Company officials announced on Friday that despite challenges in imported natural gas, retail prices for domestic users remain steady. ATGL sources around 70% of its gas from domestic fields, ensuring stability for retail CNG stations and household PNG connections. This domestic reliance has buffered the company from the full brunt of international supply chain issues.
However, larger industrial and commercial customers aren’t as fortunate. With about 30% of ATGL’s gas needs met through imported LNG, primarily from the Gulf region, these segments are seeing reduced allocations. Customers have been instructed to limit usage to 40% of their contracted volumes due to blockages in key shipping routes like the Strait of Hormuz.
The Strait of Hormuz, a vital artery for global energy trade, has seen shipping nearly halt amid rising hostilities. Qatar, a major LNG exporter, has also paused shipments following Iranian missile strikes on U.S. bases. Globally, 20% of oil and gas transits this chokepoint, raising fears of supply shortages and price spikes worldwide.

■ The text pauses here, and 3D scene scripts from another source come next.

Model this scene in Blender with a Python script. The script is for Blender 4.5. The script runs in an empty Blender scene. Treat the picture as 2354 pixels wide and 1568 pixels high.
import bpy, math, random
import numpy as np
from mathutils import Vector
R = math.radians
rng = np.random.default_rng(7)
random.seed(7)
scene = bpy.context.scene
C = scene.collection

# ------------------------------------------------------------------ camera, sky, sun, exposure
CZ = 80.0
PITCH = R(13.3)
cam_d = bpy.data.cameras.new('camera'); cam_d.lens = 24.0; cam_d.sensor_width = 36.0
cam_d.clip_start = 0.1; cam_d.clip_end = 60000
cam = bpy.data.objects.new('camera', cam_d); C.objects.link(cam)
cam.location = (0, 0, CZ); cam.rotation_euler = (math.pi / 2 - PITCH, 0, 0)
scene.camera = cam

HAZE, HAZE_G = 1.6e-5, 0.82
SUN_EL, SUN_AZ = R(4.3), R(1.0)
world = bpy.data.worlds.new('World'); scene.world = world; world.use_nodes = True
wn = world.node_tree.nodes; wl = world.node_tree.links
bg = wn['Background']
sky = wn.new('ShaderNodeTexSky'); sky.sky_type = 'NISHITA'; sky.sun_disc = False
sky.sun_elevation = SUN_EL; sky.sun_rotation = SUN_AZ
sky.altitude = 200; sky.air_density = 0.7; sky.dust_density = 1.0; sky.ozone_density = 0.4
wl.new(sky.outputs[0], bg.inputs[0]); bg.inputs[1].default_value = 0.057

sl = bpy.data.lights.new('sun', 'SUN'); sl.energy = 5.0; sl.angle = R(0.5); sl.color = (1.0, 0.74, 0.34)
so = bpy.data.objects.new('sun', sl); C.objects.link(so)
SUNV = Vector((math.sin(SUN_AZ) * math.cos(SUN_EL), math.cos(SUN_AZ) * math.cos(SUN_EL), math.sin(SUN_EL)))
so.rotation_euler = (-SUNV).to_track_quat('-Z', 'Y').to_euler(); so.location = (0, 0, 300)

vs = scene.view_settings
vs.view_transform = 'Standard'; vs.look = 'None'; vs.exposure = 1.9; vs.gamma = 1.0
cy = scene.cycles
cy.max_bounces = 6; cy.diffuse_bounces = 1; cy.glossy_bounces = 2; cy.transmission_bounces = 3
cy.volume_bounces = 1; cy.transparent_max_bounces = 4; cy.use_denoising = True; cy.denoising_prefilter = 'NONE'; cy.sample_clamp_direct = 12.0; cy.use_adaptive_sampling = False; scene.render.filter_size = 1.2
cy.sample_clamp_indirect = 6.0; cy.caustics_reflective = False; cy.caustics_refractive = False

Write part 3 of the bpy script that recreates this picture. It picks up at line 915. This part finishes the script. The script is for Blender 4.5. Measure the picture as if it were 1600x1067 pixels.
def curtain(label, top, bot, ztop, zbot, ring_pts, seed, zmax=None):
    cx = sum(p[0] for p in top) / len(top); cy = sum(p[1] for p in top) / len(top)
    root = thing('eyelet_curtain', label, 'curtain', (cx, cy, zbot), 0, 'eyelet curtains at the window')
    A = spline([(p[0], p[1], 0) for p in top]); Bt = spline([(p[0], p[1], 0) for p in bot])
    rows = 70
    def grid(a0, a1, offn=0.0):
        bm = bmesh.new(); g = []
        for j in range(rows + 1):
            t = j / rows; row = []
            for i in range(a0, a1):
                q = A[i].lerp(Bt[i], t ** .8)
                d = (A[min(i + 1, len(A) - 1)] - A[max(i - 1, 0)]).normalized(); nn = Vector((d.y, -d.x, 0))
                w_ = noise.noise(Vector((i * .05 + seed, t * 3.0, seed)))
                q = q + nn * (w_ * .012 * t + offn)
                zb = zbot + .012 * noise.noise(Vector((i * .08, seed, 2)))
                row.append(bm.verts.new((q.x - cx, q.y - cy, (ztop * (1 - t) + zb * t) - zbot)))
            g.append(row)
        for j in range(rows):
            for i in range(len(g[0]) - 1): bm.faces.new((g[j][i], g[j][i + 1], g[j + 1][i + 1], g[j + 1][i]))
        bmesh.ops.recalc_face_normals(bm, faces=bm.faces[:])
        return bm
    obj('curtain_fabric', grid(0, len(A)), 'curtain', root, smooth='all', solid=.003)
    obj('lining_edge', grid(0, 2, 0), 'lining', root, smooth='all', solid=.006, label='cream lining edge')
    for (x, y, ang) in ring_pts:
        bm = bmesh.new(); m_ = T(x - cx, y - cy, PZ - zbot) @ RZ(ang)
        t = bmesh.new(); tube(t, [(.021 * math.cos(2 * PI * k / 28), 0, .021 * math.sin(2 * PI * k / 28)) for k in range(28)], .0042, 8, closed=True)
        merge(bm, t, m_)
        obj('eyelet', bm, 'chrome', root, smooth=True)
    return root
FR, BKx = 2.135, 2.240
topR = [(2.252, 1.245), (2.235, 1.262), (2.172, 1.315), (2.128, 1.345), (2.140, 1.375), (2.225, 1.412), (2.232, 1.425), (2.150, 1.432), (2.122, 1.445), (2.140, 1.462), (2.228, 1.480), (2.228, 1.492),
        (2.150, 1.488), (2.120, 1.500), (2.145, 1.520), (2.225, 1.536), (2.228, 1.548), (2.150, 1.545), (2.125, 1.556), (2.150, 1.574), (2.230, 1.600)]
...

ATGL executives emphasized that industrial clients will be billed at contract rates for up to 40% consumption. Any excess demand will require purchases from the spot market at prevailing higher rates. ‘We are committed to maintaining uninterrupted supply to all consumers while navigating these extraordinary circumstances,’ a spokesperson stated.
This pricing stability for retail segments underscores ATGL’s strategy to prioritize everyday users during crises. As tensions simmer in the Gulf, the company’s domestic sourcing proves a strategic advantage, potentially setting it apart from competitors facing steeper import costs. Consumers can breathe easier knowing their fuel bills won’t surge amid global uncertainty.